Its so nice at her house. Her parents have strangely accepted me and welcomed me into their house. They're probably the only non-familial parental-type people i actually find it easy to communicate with. We talk about our days and i help them with any computer problems they may have. Gayle, K's mom, is a student like me, so we can relate on certain late night study session dilemmas. Her course sounds alot more fascinating than mine though.

something of growing concern lately is that they seem to like me more that K's boyfriend Aaron, and thats just wrong cos i dont suspect that Kristie and I will have a romantic relationship any time soon. She says im like a brother to her, and i dunno... i seem to feel comforted by that. K is one of those friends i wish to keep for a very long time, if not forever.

Ah Kristie... i remember when we first met... and that reminds me of another girl i used to care about. or maybe, someone i still do care about.

Im not going to mention her name here. We havent spoken in around three years now; usually i ask people if its okay to write about them in this blog. But... this thing is a journal; in a journal your supposed to write whats on your mind. And she's on my mind.

I've pressed hard on myself not to think of her anymore. But that hasnt worked so great. her memory always lingers in the back of my mind. Her friends are in my classes and they remind me of her. I cant find it in myself to talk to them. Sometimes i find it utterly ridiculous. There's not a day i dont regret losing her, treating her the way i did. sometimes i take extremely long showers, so long that the hot water runs dry, because the feeling it gives me - the inability to think about the world around you, the ability to wash all your sorrows down the drain - helps to keep the skeletons in my closet.
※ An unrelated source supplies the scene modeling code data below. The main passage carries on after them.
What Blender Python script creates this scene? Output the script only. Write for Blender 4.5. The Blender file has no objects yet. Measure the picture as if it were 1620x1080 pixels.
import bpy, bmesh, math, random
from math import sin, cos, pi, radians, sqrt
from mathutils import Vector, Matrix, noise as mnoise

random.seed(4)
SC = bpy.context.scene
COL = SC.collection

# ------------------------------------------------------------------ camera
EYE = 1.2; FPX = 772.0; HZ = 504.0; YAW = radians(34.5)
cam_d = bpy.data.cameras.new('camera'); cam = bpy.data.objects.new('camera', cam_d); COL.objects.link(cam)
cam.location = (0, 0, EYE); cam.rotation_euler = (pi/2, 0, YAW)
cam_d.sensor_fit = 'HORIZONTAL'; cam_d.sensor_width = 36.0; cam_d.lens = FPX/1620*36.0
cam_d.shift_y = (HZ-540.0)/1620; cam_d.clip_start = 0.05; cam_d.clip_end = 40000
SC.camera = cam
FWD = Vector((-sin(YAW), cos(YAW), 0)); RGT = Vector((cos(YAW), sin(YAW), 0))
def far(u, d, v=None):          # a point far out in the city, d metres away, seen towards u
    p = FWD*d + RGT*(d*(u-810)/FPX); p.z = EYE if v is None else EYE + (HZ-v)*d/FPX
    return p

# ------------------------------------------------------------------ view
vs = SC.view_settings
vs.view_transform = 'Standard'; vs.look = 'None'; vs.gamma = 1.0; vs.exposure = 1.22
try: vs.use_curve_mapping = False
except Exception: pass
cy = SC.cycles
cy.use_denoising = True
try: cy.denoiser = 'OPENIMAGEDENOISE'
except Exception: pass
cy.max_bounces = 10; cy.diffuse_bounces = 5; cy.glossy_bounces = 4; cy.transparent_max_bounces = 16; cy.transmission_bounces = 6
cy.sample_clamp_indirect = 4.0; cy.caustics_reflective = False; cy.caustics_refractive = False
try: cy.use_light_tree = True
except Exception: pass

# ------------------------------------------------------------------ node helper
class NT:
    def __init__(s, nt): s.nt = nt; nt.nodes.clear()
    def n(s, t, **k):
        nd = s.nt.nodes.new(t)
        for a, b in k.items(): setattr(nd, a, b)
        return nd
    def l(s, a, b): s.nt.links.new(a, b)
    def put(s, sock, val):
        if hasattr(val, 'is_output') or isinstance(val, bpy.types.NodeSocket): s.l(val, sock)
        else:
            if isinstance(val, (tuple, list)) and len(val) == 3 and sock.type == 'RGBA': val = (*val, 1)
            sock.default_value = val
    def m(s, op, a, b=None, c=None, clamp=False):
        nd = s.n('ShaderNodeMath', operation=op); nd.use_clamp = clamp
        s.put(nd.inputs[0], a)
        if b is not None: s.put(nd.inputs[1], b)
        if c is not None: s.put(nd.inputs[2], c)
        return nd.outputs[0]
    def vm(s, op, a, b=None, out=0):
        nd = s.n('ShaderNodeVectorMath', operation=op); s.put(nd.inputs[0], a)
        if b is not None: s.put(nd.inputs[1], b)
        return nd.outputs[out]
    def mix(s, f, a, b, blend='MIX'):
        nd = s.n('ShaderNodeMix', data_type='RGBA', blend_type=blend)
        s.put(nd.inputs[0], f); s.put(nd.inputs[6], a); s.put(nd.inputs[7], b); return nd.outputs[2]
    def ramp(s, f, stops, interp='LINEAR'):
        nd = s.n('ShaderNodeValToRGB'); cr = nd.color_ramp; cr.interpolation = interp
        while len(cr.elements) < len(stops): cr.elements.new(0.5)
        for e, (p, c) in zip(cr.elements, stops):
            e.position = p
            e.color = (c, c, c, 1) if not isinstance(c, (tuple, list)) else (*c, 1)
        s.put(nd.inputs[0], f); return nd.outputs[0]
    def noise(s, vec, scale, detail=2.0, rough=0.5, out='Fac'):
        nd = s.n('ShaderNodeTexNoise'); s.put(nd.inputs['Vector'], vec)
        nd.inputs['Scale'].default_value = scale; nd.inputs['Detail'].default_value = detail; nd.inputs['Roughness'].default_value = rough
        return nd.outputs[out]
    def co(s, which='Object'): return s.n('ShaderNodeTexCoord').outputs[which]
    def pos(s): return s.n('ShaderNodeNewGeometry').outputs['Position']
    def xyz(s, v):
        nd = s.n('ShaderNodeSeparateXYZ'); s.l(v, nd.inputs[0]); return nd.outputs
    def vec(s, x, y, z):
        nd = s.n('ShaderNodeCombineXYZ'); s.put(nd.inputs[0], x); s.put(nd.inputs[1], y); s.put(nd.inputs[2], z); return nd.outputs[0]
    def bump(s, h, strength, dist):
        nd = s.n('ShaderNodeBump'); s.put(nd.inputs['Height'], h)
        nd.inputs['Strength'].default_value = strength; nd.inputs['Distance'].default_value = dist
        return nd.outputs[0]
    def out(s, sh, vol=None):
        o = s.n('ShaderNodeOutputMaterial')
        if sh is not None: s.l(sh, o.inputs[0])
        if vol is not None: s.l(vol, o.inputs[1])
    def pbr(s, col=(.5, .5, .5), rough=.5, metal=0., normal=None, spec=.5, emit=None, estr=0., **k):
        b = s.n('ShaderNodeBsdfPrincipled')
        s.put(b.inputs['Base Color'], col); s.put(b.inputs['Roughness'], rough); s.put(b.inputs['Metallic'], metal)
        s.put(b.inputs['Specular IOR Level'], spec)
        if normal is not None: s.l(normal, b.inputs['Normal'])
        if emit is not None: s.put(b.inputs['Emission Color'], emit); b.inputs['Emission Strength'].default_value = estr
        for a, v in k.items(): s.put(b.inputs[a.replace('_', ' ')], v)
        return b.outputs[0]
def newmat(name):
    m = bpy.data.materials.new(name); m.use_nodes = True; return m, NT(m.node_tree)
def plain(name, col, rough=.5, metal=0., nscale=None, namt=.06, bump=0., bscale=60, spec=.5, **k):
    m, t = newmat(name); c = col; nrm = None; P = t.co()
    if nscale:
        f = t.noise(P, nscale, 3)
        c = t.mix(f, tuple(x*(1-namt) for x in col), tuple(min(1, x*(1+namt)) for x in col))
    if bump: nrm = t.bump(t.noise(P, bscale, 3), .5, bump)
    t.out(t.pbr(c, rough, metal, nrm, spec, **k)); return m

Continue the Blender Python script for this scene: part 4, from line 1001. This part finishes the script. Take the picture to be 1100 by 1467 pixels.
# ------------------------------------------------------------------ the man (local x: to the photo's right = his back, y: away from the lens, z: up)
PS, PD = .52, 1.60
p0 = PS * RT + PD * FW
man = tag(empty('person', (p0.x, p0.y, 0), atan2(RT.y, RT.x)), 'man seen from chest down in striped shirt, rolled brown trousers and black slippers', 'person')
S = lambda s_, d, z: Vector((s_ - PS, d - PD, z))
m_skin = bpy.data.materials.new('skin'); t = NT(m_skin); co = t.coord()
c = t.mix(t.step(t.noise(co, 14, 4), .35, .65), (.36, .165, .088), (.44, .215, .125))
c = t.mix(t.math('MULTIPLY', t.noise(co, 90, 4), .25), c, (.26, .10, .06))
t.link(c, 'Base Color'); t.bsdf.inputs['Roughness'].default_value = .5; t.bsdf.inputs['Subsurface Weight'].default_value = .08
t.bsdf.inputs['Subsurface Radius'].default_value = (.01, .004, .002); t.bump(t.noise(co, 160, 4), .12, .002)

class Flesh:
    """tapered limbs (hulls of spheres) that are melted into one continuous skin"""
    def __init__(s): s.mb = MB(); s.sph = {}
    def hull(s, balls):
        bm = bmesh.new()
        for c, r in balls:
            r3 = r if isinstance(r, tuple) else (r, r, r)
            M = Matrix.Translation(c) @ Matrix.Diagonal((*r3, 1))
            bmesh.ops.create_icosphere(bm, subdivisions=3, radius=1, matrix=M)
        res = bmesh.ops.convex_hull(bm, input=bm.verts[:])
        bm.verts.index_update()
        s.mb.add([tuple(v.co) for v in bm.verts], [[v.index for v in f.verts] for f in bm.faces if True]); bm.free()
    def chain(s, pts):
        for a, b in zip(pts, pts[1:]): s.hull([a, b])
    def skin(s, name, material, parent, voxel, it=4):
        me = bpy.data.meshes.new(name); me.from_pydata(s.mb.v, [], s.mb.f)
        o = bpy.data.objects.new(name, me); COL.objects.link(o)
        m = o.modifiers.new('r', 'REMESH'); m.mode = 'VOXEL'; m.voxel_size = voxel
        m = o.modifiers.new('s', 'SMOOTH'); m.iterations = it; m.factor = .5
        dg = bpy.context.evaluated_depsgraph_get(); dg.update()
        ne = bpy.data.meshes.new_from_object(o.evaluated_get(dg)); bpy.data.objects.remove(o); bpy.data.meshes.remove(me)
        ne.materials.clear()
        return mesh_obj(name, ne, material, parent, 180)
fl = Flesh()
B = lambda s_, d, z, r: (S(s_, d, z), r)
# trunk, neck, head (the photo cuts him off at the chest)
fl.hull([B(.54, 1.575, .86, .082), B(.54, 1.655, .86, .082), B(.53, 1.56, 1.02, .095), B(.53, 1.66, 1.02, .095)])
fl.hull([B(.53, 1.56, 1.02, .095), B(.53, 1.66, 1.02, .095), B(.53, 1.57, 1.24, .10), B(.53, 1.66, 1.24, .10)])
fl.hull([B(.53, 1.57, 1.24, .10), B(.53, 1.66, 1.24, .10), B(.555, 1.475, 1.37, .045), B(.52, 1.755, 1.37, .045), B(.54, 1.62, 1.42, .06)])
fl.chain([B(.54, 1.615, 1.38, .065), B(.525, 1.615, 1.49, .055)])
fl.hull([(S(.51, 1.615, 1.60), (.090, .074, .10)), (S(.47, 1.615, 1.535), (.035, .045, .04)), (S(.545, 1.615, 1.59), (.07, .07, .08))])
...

i've always thought that guys are naturally morons, and im a perfect example of this theory. I had a chance with the nicest, most polite, most 'right' girl i have ever met, and i totally messed it up. Till this day it remains one of the worst experiences i've ever had - and i think its reverted me back to shy mode, i notice it especially at uni.

I've wanted to talk to her so badly for such a long time. But now, when i think about it, what would i say? the thought of it makes me cold; i find it really un-nerving [is that a word??]. i figure that anything coming from me would make her sad. To see me, hear me, sense me... i remember that sad expression on her face...

anyways, i feel i could use one of those long showers right about now. im at uni though, and my gym membership expired a couple of days ago, so no useable showers in sight. so i'll have to close with a portion of this Sarah McLachlan song that seems to fit the mood..

"...Spend all your time waiting for that second chance
For the break that will make it ok
There's always some reason to feel not good enough
And it's hard at the end of the day
I need some distraction, oh beautiful release
Memories seep from my veins
They may be empty and weightless, and maybe
I'll find some peace tonight...."

...and if you were wondering - "why watch charmed ya big girly-girl?" - initially i had a massive crush on Alyssa Milano, tee hee yeah she mad it into my cutey celebrity list ;) but her power over me in waning, so today i wanted to watch it because the band 'The Donnas' are going to make a guest appearance. I saw them on the ad and i remember Fia telling me her brother thought they were cute. I wanted to see if that was true, so then maybe they can replace Alyssa. They have a catchy song, maybe that will help?